SUPPLIED MATERIAL:
☆ ☆ ☆ ☆ ☆
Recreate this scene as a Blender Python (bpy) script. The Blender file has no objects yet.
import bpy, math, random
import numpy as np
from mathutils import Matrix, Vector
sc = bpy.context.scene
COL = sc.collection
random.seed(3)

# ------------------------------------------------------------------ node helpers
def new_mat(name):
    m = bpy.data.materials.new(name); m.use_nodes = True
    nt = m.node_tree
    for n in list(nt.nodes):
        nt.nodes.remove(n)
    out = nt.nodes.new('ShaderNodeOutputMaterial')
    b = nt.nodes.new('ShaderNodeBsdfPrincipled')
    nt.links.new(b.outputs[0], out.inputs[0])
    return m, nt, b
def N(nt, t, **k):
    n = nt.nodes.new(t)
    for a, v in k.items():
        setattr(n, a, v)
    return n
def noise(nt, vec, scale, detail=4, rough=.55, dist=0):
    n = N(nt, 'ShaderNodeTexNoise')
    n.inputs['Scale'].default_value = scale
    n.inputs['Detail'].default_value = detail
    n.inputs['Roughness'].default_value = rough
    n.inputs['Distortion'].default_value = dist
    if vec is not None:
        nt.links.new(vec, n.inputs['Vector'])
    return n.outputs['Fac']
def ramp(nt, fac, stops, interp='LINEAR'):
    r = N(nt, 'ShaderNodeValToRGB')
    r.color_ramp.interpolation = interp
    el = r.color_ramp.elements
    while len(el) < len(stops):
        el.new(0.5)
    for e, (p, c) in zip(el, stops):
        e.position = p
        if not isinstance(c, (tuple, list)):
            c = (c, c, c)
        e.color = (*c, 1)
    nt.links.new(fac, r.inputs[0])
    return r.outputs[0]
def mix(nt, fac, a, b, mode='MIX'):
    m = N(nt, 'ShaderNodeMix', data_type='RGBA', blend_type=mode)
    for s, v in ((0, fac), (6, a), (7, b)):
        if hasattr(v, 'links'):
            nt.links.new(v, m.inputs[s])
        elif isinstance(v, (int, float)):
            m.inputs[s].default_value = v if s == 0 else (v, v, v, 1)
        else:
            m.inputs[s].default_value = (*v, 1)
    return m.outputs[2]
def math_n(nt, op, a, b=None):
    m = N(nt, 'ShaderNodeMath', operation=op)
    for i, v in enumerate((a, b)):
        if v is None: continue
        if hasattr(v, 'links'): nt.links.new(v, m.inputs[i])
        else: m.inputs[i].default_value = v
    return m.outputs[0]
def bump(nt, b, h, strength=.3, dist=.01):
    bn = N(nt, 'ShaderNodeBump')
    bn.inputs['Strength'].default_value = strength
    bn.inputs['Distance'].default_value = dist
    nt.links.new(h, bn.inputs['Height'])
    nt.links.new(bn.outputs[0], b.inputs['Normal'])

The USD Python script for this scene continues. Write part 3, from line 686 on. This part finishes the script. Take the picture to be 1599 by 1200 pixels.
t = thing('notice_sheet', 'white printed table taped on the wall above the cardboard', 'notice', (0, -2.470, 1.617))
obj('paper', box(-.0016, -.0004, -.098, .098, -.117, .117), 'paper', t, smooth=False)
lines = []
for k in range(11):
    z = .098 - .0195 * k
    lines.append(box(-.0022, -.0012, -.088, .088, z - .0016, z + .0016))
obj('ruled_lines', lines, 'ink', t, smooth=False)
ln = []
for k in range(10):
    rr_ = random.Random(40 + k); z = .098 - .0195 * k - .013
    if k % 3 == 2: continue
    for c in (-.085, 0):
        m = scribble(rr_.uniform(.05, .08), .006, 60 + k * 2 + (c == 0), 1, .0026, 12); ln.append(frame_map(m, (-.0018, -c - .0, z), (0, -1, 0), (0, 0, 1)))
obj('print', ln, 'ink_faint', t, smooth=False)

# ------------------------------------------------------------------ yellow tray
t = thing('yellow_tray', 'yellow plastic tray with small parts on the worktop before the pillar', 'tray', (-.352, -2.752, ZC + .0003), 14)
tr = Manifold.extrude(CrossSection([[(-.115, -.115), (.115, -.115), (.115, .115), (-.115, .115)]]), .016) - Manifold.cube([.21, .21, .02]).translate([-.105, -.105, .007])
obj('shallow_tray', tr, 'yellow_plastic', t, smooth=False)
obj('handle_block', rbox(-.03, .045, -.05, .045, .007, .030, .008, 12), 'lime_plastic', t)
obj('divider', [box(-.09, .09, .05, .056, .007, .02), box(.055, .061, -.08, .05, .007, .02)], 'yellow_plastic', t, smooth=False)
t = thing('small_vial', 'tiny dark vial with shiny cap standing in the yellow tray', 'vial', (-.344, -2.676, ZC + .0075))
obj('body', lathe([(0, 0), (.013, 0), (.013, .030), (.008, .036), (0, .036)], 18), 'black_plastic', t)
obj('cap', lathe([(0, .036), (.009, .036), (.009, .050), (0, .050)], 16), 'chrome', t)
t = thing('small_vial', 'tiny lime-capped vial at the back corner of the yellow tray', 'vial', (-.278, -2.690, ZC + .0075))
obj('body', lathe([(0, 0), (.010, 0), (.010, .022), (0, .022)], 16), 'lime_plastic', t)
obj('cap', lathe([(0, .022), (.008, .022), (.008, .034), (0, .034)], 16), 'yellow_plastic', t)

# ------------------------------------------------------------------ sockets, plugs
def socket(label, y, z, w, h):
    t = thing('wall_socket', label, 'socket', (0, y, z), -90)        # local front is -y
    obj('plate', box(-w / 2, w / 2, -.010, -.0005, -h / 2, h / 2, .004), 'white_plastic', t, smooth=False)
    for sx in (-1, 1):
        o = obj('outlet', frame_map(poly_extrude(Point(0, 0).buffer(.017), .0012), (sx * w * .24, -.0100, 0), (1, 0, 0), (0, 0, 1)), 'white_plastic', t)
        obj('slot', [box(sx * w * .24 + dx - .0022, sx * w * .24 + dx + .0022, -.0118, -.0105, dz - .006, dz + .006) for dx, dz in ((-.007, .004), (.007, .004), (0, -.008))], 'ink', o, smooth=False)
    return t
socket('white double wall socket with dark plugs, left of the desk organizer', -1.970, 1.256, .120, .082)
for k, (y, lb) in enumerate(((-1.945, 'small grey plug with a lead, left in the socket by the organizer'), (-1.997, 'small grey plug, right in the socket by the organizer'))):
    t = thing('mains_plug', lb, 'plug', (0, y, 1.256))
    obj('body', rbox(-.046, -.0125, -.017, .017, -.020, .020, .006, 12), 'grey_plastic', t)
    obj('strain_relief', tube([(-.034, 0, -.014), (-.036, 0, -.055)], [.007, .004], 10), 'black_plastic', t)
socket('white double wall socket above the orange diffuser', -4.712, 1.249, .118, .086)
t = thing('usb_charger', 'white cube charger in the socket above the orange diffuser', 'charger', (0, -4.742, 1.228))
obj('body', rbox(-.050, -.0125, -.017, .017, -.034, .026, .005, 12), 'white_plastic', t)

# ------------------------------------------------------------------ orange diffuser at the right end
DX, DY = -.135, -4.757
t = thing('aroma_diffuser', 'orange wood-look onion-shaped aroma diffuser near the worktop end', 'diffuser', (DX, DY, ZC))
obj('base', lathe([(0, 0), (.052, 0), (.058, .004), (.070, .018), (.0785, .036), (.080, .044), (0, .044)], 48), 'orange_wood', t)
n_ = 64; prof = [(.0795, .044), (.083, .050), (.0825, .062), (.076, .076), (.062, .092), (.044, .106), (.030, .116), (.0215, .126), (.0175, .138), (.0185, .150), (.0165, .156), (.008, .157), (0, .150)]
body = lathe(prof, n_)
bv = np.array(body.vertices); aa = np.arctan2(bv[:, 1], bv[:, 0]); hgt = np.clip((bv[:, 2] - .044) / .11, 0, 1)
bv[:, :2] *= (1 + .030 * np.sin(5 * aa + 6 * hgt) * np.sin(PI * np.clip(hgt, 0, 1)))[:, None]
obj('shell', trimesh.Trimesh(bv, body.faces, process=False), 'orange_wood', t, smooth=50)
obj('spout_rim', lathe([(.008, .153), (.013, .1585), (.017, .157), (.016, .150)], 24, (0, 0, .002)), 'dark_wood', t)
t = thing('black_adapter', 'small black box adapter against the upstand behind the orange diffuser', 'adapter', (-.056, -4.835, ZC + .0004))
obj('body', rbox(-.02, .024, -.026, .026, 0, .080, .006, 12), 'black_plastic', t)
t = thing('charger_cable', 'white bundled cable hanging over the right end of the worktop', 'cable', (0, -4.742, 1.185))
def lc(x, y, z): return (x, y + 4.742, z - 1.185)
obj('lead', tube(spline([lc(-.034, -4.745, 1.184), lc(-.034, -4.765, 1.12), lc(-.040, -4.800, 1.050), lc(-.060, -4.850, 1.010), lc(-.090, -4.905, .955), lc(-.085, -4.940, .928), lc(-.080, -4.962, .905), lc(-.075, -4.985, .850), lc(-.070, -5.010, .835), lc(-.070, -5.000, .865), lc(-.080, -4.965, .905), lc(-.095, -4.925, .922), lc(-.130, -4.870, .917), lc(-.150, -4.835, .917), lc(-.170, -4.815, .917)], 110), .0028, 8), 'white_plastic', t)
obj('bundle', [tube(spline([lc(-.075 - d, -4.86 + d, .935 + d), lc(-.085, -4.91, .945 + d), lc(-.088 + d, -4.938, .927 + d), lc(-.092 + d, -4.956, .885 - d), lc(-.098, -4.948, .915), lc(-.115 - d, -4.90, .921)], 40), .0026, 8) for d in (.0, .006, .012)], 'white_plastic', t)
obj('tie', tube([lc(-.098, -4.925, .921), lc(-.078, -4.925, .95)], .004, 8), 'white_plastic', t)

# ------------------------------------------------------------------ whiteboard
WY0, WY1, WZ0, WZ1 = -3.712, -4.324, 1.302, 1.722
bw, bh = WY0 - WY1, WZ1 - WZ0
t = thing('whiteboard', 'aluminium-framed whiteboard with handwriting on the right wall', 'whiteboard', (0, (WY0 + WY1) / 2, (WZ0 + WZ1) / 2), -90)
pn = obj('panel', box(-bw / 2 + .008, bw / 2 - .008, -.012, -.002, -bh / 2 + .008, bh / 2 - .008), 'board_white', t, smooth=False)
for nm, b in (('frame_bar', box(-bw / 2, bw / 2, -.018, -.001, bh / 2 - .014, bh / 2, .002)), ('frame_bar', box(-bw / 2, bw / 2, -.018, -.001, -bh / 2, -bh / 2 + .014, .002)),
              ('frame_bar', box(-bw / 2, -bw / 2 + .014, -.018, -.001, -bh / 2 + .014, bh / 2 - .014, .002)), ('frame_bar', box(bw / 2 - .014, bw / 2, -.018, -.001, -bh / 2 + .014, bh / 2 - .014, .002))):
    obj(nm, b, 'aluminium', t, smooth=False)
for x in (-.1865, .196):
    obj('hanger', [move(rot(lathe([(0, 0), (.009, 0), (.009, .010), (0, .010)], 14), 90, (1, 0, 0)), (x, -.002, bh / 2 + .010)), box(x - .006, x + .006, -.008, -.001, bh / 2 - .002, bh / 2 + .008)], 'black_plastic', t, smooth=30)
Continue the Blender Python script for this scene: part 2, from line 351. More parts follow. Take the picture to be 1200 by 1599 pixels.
☆ ☆ ☆ ☆ ☆
GOAL OF THE EXERCISE: Search the data for "scene". Copy every line that has it.

THE RESULT:
Recreate this scene as a Blender Python (bpy) script. The Blender file has no objects yet.
sc = bpy.context.scene
The USD Python script for this scene continues. Write part 3, from line 686 on. This part finishes the script. Take the picture to be 1599 by 1200 pixels.
Continue the Blender Python script for this scene: part 2, from line 351. More parts follow. Take the picture to be 1200 by 1599 pixels.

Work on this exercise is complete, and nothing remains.